The database uses artificial intelligence to match the individual shapes and patterns of humpback whale tails in the photos, thus mapping their movements around the globe, the BBC wrote. “When (whales) dive, they lift their tails, and anyone taking a picture of their tail can record the identity of the animal,” Cheeseman told CNN.

Humpback whales can be found in all oceans around the world and have some of the longest migrations of any mammal. The species annually swim long distances from tropical breeding grounds to feeding grounds in cooler waters.

Even so, Ekaterina Kalashnikova from the Tanzania Cetaceans Program told the BBC that the whale’s journey was “truly impressive and unusual even for this highly migratory species.”

The scientists think that the whale’s unusual migration route might be due to climate change depleting food stocks, or an odyssey to find a mate.
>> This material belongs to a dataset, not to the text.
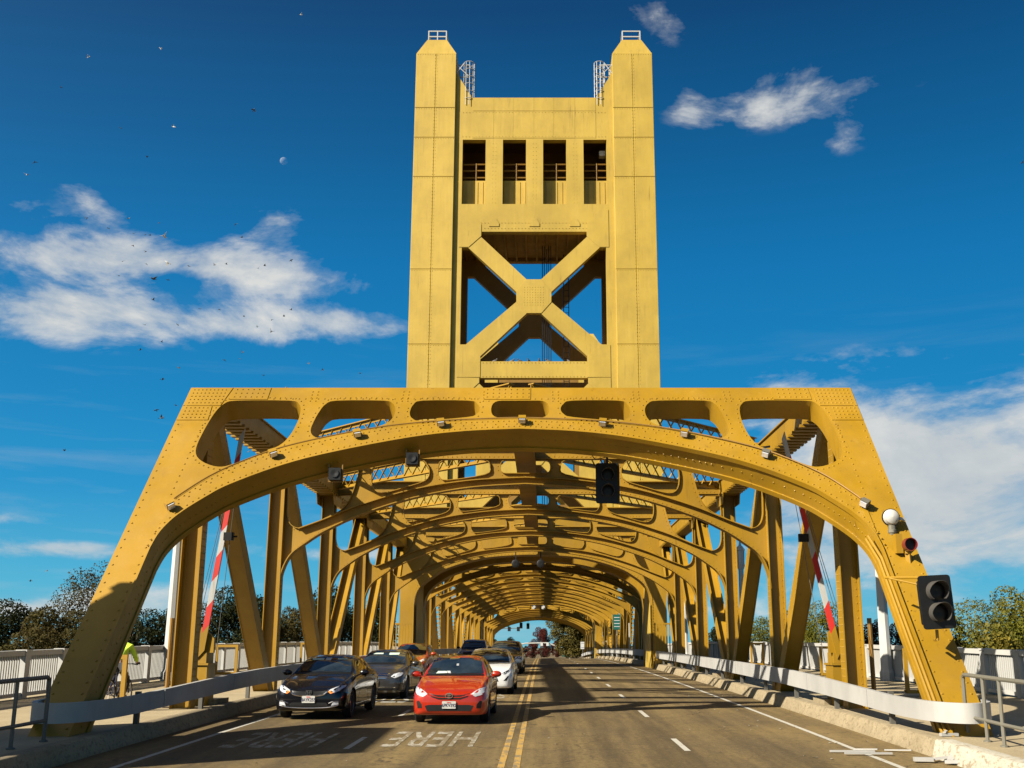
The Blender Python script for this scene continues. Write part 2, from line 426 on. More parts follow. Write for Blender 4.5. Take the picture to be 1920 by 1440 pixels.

For example, one theory is that climate change is depleting the abundance of the tiny shrimp-like krill that the whales feed on, forcing them to travel further to find food.

Another theory is that whales may be venturing into new breeding grounds as their populations recover through global conservation efforts from commercial whaling that decimated their numbers. According to Cheeseman, the whale had likely been in competition with other males for mates in Colombia, and it’s possible he traveled to find a less aggressive environment.

Meanwhile, this whale migrated between two distinct breeding stocks in different oceans with remarkable precision, researchers said.

“Our dogmatic thinking is that (whales) always go to the place where they came from,” Ari Friedlaender, professor of ocean sciences at the University of California, who was not involved in the study, told CNN. “But there has to be some movement where you get some (animal) explorers that decide, for whatever reason, to follow a different path.”